For the life of me I cannot see why we would say that an act of terror, a criminal act that is committed for an ideological or a religious purpose as opposed to an act of terror that is committed out of pure venality, pure greed or general hatefulness would be a more severe offence under the law. The other side of this is why something that is done purely for the sake of one of these more mundane reasons is somehow less hateful under the law. It seems to me that the terror activities of the biker gangs in Montreal, such as planting bombs, are no less bad or harmful than similar bombs that might be planted by someone who is motivated by some insane reading of Christianity, Islam or any other religion.
These actions are crimes. A crime is a crime regardless of its motivation. It is a fundamental principle of our law that we do not look at the ideological and religious motivations of any action. We have always understood in Canada and in the tradition from which Canada's laws have descended that these are private matters. These are within a sphere in which the government has no say and no interest.

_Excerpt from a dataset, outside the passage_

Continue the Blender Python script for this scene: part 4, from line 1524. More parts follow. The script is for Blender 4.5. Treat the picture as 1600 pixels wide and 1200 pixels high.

It is relevant and very important that the government protect all its citizens from violent actions. Actions that are designed and work in a conspiratorial fashion, as terrorist activities tend to do, ought to be governed by laws that are universal in their application, that is, that apply to those who seek to undertake those actions out of motivations that have nothing to do with religion or ideology.
This is no small point. If we look at the history of terrorist activity and at the history of organized criminal activity both here and abroad, it is quite striking that terrorist organizations evolve over time into mere criminality. If we look at the history of the Mafia, we will find that its ancestry and roots go back to Sicily of course and to those who sought to fight against the tyranny of the Bourbon kings in Sicily.
It started out as a secret society fighting and engaging in activities of intimidation and what might be described as terror in order to further a political goal. Over time the ideology moved out of those activities and they became driven purely by greed, purely by the desire to further the individual well-being of members of the Mafia at the expense of the rest of society. The code of secrecy that had been so important when it was a political and ideological movement remained in place. That code of omertà is what drives forward that organization.
I cannot see what the difference is between the kinds of activities that those groups conduct and the activities that are conducted by terrorists who are driven by ideology insofar as they affect the good of the public or insofar as they harm the public. It seems very clear to me that there is in fact no public policy difference.
This is a very dangerous route to go down and one which I suggest is very nearly unprecedented. It seems to me in looking at this clause that quite frankly it is in violation of the reading I would have of our Canadian Charter of Rights and Freedoms and of the earlier bill of rights which of course is still in effect.
It is conceivable, as the government and the Minister of Justice are constantly reminding us, that the courts might find this to be not in violation of section 1 of the charter which allows for restrictions to be placed on freedoms, and I suppose including freedom of conscience, freedom of religion and freedom of thought, when these restrictions are found to be not in violation of the normal procedures of a free and democratic society.
I suggest that the test which the supreme court applies when it is looking at whether or not section 1 of the Canadian Charter of Rights and Freedoms has been violated is that it says, on the balance of the probabilities, is this particular violation of freedom of conscience, or religion, or assembly, or whatever it might happen to be, the least harmful available to the government which seems to me it is not on the balance of the probabilities. In other words, is there a better than 50% chance that some less intrusive mechanism could have been found to achieve the legitimate policy objective. It seems quite clear that when we consider this test, we realize that section 1 is not much of a guarantee of our fundamental rights and freedoms.
All that is needed is five out of nine justices on the supreme court deciding that there is a better than 50% chance that a less intrusive manner of dealing with the particular problem was not available and the result is that it remains constitutional. That strikes me as being a very weak test.
When we are dealing with something as fundamental as freedom of religion, freedom of thought and freedom of speech, I do not want to be in a country where crown prosecutors are going to go before the courts and say that they are seeking to prove that the suspect in a terrorist activity had the weapon on his or her person, or the dynamite in the trunk of his or her car and that the individual had a guilty mind, a willingness to go ahead and commit some harm, perhaps some deaths, some injuries as defined in the act and in addition, that the individual was a sincere adherent to a certain otherwise legitimate religion. I find that absolutely appalling. Quite frankly I am astonished that this is included at all.
I cannot see one ounce of extra protection from terrorism that is provided to the Canadian people. I cannot see one ounce of reassurance to those members of the sorts of groups that would find themselves being targeted illegitimately under this law. I cannot see any protection for these people from this clause. I cannot in fact ascertain what public policy purpose this clause should have. It is very bad and I would urge all members in the strongest possible terms to vote in favour of the amendment in order to strike out this particular clause of the law.